→ **Aim**
Pictures stay out. Extract the lines below from the first one through the line with "PI = math.pi", both included.
::::::
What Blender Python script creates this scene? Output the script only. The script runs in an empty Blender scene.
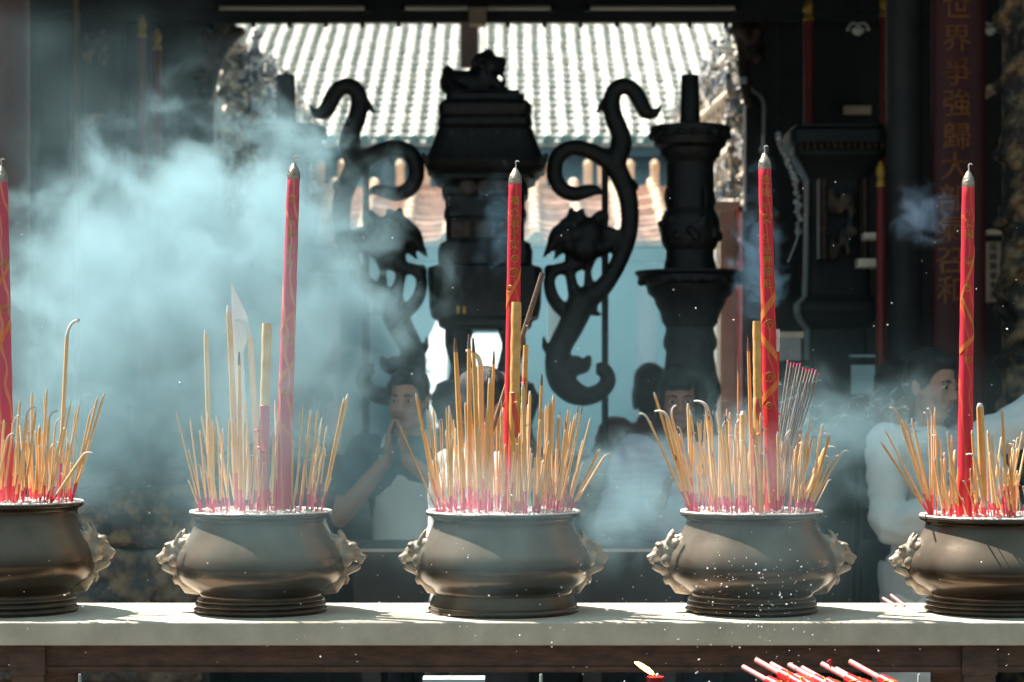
import bpy, bmesh, math, random
from mathutils import Vector, Matrix, Quaternion, noise
R = random.Random(11)
SC = bpy.context.scene
COL = SC.collection
F = 2080.0            # focal length in pixels of the 1024 px wide frame
HZ = 400.0            # pixel row of the horizon
EYE = 1.55            # height of the eye above the ground
PI = math.pi

def P(px, py, d):
    """point seen at a pixel, at distance d in front of the viewer"""
    return Vector(((px - 512.0) * d / F, d, EYE + (HZ - py) * d / F))
def PX(px, d): return (px - 512.0) * d / F
def PZ(py, d): return EYE + (HZ - py) * d / F

# ------------------------------------------------------------------ materials
MATS = {}
def _new(name):
    m = bpy.data.materials.new(name); m.use_nodes = True
    nt = m.node_tree
    return m, nt, nt.nodes['Principled BSDF']
def _spec(b, v):
    b.inputs['Specular IOR Level'].default_value = v
def mat(name, col, rough=.6, metal=0., var=.0, scale=20., bump=0., spec=.5, col2=None, contrast=(.35, .65), bscale=None, stretch=None, subsurf=0., emit=None):
    """a noise driven material; col2 mixes in by noise, var varies the value, bump adds grain"""
    m, nt, b = _new(name)
    N, L = nt.nodes, nt.links
    b.inputs['Roughness'].default_value = rough
    b.inputs['Metallic'].default_value = metal
    _spec(b, spec)
    b.inputs['Base Color'].default_value = (*col, 1)
    if emit:
        b.inputs['Emission Color'].default_value = (*emit[0], 1)
        b.inputs['Emission Strength'].default_value = emit[1]
    tc = N.new('ShaderNodeTexCoord')
    vec = tc.outputs['Object']
    if stretch:
        mp = N.new('ShaderNodeMapping'); mp.inputs['Scale'].default_value = stretch
        L.new(vec, mp.inputs['Vector']); vec = mp.outputs['Vector']
    if var or col2:
        n = N.new('ShaderNodeTexNoise'); n.inputs['Scale'].default_value = scale
        n.inputs['Detail'].default_value = 5; n.inputs['Roughness'].default_value = .62
        L.new(vec, n.inputs['Vector'])
        cr = N.new('ShaderNodeValToRGB')
        c2 = col2 if col2 else tuple(c * (1 - var) for c in col)
        c1 = col if col2 else tuple(min(1, c * (1 + var)) for c in col)
        cr.color_ramp.elements[0].position = contrast[0]; cr.color_ramp.elements[0].color = (*c2, 1)
        cr.color_ramp.elements[1].position = contrast[1]; cr.color_ramp.elements[1].color = (*c1, 1)
        L.new(n.outputs['Fac'], cr.inputs['Fac']); L.new(cr.outputs['Color'], b.inputs['Base Color'])
    if bump:
        n2 = N.new('ShaderNodeTexNoise'); n2.inputs['Scale'].default_value = bscale or scale * 2.5
        n2.inputs['Detail'].default_value = 4
        L.new(vec, n2.inputs['Vector'])
        bp = N.new('ShaderNodeBump'); bp.inputs['Strength'].default_value = bump; bp.inputs['Distance'].default_value = .01
        L.new(n2.outputs['Fac'], bp.inputs['Height']); L.new(bp.outputs['Normal'], b.inputs['Normal'])
    MATS[name] = m
    return m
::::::
→ **Correct response**
What Blender Python script creates this scene? Output the script only. The script runs in an empty Blender scene.
import bpy, bmesh, math, random
from mathutils import Vector, Matrix, Quaternion, noise
R = random.Random(11)
SC = bpy.context.scene
COL = SC.collection
F = 2080.0            # focal length in pixels of the 1024 px wide frame
HZ = 400.0            # pixel row of the horizon
EYE = 1.55            # height of the eye above the ground
PI = math.pi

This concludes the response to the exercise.